→ WRITTEN PROBLEM
Return all the data below as it stands, minus the pictures.

→ DATA PROVIDED
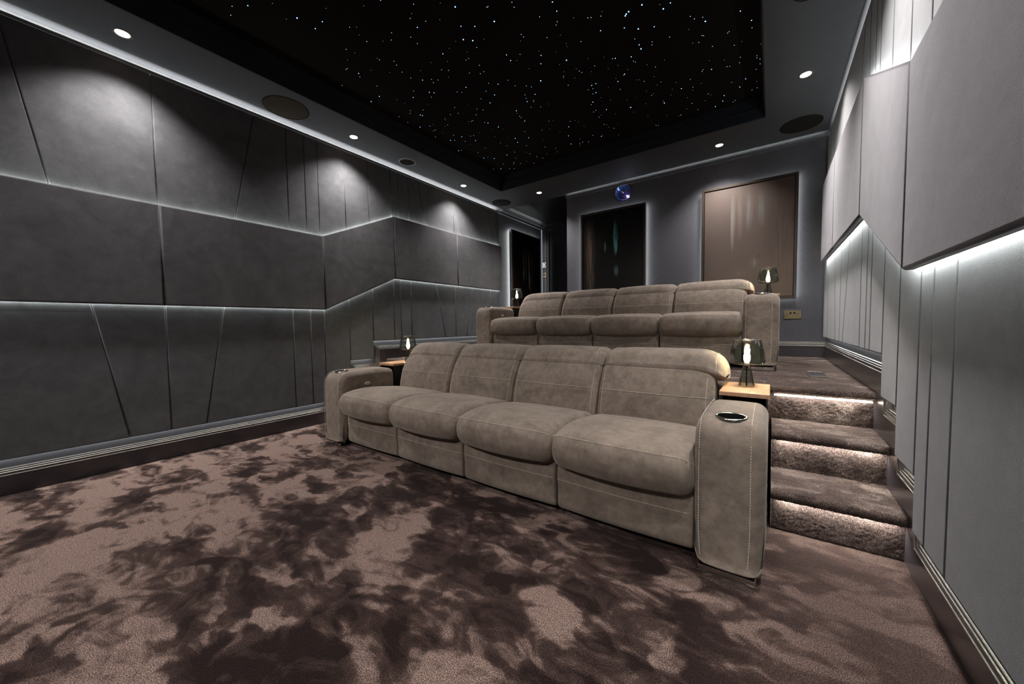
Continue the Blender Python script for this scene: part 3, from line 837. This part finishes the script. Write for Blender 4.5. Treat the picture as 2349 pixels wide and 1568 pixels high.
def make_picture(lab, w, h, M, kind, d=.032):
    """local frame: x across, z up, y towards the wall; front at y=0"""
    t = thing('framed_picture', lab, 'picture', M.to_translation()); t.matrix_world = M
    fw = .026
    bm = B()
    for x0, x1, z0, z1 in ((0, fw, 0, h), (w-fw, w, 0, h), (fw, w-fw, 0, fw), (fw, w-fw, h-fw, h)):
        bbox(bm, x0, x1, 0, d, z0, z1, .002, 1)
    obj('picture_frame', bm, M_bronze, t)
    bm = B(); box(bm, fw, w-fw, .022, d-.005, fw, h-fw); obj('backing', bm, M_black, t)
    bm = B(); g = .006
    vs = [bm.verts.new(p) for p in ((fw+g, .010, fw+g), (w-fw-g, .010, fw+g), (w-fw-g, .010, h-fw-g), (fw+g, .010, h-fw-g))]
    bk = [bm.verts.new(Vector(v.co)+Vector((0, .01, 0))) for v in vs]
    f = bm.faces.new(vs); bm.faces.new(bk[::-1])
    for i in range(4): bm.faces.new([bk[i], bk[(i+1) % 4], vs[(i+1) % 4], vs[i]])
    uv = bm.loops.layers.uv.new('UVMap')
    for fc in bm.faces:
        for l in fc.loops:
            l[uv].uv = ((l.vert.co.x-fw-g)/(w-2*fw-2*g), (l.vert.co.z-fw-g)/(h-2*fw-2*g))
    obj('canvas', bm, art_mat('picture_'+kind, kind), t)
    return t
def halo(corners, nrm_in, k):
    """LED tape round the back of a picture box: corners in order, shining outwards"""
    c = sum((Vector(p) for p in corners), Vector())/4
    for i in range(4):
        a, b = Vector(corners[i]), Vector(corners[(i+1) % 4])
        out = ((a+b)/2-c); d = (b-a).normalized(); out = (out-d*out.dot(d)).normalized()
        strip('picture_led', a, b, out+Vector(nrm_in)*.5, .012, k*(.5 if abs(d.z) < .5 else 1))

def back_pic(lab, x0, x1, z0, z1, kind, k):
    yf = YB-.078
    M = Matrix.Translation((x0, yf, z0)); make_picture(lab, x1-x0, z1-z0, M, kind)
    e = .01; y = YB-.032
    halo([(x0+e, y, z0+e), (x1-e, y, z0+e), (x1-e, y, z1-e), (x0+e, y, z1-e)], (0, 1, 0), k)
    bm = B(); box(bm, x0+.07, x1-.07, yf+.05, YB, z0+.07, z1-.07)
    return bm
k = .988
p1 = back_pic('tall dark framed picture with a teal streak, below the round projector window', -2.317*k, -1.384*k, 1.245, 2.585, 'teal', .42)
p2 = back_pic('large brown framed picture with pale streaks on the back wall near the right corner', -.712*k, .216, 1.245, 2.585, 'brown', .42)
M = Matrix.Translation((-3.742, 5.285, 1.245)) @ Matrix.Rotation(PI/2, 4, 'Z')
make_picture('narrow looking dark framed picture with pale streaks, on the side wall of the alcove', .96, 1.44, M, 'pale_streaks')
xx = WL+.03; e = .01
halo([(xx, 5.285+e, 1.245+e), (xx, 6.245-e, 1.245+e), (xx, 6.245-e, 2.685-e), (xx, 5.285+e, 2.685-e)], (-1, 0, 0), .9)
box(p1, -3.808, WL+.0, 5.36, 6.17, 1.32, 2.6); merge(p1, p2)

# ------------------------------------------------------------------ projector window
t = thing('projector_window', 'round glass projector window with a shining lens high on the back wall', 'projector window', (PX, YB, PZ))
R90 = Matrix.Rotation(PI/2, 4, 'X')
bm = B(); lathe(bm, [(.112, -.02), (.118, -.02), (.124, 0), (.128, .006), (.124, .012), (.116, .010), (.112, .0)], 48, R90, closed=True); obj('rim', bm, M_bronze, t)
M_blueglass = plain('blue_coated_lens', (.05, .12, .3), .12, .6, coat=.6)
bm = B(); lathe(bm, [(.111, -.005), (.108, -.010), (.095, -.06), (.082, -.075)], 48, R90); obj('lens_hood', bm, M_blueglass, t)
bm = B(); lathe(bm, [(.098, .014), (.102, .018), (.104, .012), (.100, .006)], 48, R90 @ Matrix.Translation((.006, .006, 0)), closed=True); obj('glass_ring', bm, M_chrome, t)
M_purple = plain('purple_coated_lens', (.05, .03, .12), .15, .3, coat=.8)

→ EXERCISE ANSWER
Continue the Blender Python script for this scene: part 3, from line 837. This part finishes the script. Write for Blender 4.5. Treat the picture as 2349 pixels wide and 1568 pixels high.
def make_picture(lab, w, h, M, kind, d=.032):
    """local frame: x across, z up, y towards the wall; front at y=0"""
    t = thing('framed_picture', lab, 'picture', M.to_translation()); t.matrix_world = M
    fw = .026
    bm = B()
    for x0, x1, z0, z1 in ((0, fw, 0, h), (w-fw, w, 0, h), (fw, w-fw, 0, fw), (fw, w-fw, h-fw, h)):
        bbox(bm, x0, x1, 0, d, z0, z1, .002, 1)
    obj('picture_frame', bm, M_bronze, t)
    bm = B(); box(bm, fw, w-fw, .022, d-.005, fw, h-fw); obj('backing', bm, M_black, t)
    bm = B(); g = .006
    vs = [bm.verts.new(p) for p in ((fw+g, .010, fw+g), (w-fw-g, .010, fw+g), (w-fw-g, .010, h-fw-g), (fw+g, .010, h-fw-g))]
    bk = [bm.verts.new(Vector(v.co)+Vector((0, .01, 0))) for v in vs]
    f = bm.faces.new(vs); bm.faces.new(bk[::-1])
    for i in range(4): bm.faces.new([bk[i], bk[(i+1) % 4], vs[(i+1) % 4], vs[i]])
    uv = bm.loops.layers.uv.new('UVMap')
    for fc in bm.faces:
        for l in fc.loops:
            l[uv].uv = ((l.vert.co.x-fw-g)/(w-2*fw-2*g), (l.vert.co.z-fw-g)/(h-2*fw-2*g))
    obj('canvas', bm, art_mat('picture_'+kind, kind), t)
    return t
def halo(corners, nrm_in, k):
    """LED tape round the back of a picture box: corners in order, shining outwards"""
    c = sum((Vector(p) for p in corners), Vector())/4
    for i in range(4):
        a, b = Vector(corners[i]), Vector(corners[(i+1) % 4])
        out = ((a+b)/2-c); d = (b-a).normalized(); out = (out-d*out.dot(d)).normalized()
        strip('picture_led', a, b, out+Vector(nrm_in)*.5, .012, k*(.5 if abs(d.z) < .5 else 1))

def back_pic(lab, x0, x1, z0, z1, kind, k):
    yf = YB-.078
    M = Matrix.Translation((x0, yf, z0)); make_picture(lab, x1-x0, z1-z0, M, kind)
    e = .01; y = YB-.032
    halo([(x0+e, y, z0+e), (x1-e, y, z0+e), (x1-e, y, z1-e), (x0+e, y, z1-e)], (0, 1, 0), k)
    bm = B(); box(bm, x0+.07, x1-.07, yf+.05, YB, z0+.07, z1-.07)
    return bm
k = .988
p1 = back_pic('tall dark framed picture with a teal streak, below the round projector window', -2.317*k, -1.384*k, 1.245, 2.585, 'teal', .42)
p2 = back_pic('large brown framed picture with pale streaks on the back wall near the right corner', -.712*k, .216, 1.245, 2.585, 'brown', .42)
M = Matrix.Translation((-3.742, 5.285, 1.245)) @ Matrix.Rotation(PI/2, 4, 'Z')
make_picture('narrow looking dark framed picture with pale streaks, on the side wall of the alcove', .96, 1.44, M, 'pale_streaks')
xx = WL+.03; e = .01
halo([(xx, 5.285+e, 1.245+e), (xx, 6.245-e, 1.245+e), (xx, 6.245-e, 2.685-e), (xx, 5.285+e, 2.685-e)], (-1, 0, 0), .9)
box(p1, -3.808, WL+.0, 5.36, 6.17, 1.32, 2.6); merge(p1, p2)

# ------------------------------------------------------------------ projector window
t = thing('projector_window', 'round glass projector window with a shining lens high on the back wall', 'projector window', (PX, YB, PZ))
R90 = Matrix.Rotation(PI/2, 4, 'X')
bm = B(); lathe(bm, [(.112, -.02), (.118, -.02), (.124, 0), (.128, .006), (.124, .012), (.116, .010), (.112, .0)], 48, R90, closed=True); obj('rim', bm, M_bronze, t)
M_blueglass = plain('blue_coated_lens', (.05, .12, .3), .12, .6, coat=.6)
bm = B(); lathe(bm, [(.111, -.005), (.108, -.010), (.095, -.06), (.082, -.075)], 48, R90); obj('lens_hood', bm, M_blueglass, t)
bm = B(); lathe(bm, [(.098, .014), (.102, .018), (.104, .012), (.100, .006)], 48, R90 @ Matrix.Translation((.006, .006, 0)), closed=True); obj('glass_ring', bm, M_chrome, t)
M_purple = plain('purple_coated_lens', (.05, .03, .12), .15, .3, coat=.8)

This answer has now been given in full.